● What the task asks:
Your task is to gather the lines below that hold the string "scene".

================

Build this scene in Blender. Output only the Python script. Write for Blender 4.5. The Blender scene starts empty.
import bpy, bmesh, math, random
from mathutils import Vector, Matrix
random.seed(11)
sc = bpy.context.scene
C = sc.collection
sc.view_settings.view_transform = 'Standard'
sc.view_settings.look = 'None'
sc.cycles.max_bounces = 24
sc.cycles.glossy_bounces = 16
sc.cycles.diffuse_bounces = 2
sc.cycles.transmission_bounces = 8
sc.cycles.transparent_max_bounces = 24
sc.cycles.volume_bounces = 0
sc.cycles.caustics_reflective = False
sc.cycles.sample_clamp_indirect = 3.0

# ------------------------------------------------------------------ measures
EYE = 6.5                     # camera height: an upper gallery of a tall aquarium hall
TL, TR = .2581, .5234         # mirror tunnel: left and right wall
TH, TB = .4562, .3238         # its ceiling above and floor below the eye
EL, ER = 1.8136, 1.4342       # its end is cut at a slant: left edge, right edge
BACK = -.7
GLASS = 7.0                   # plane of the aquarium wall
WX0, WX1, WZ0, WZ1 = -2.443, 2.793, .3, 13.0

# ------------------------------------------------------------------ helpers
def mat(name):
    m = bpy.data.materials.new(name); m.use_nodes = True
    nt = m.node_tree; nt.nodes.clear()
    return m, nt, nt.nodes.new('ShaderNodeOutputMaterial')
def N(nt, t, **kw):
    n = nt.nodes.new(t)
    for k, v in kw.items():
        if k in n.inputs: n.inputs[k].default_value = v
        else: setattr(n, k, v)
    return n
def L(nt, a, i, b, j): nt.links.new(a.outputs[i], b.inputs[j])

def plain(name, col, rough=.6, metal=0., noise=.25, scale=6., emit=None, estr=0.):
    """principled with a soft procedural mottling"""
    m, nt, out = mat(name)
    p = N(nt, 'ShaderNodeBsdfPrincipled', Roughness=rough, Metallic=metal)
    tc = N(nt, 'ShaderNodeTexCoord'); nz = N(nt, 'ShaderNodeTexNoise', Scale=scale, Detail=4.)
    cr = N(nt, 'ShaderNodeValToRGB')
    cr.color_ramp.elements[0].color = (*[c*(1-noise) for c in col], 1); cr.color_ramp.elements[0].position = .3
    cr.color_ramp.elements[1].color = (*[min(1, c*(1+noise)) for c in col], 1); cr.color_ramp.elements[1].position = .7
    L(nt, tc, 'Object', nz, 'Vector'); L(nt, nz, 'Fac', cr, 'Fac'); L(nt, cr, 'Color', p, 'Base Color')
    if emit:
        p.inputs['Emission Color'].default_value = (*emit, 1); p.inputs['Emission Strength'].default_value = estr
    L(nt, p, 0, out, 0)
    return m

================

● Result of the exercise:
Build this scene in Blender. Output only the Python script. Write for Blender 4.5. The Blender scene starts empty.
sc = bpy.context.scene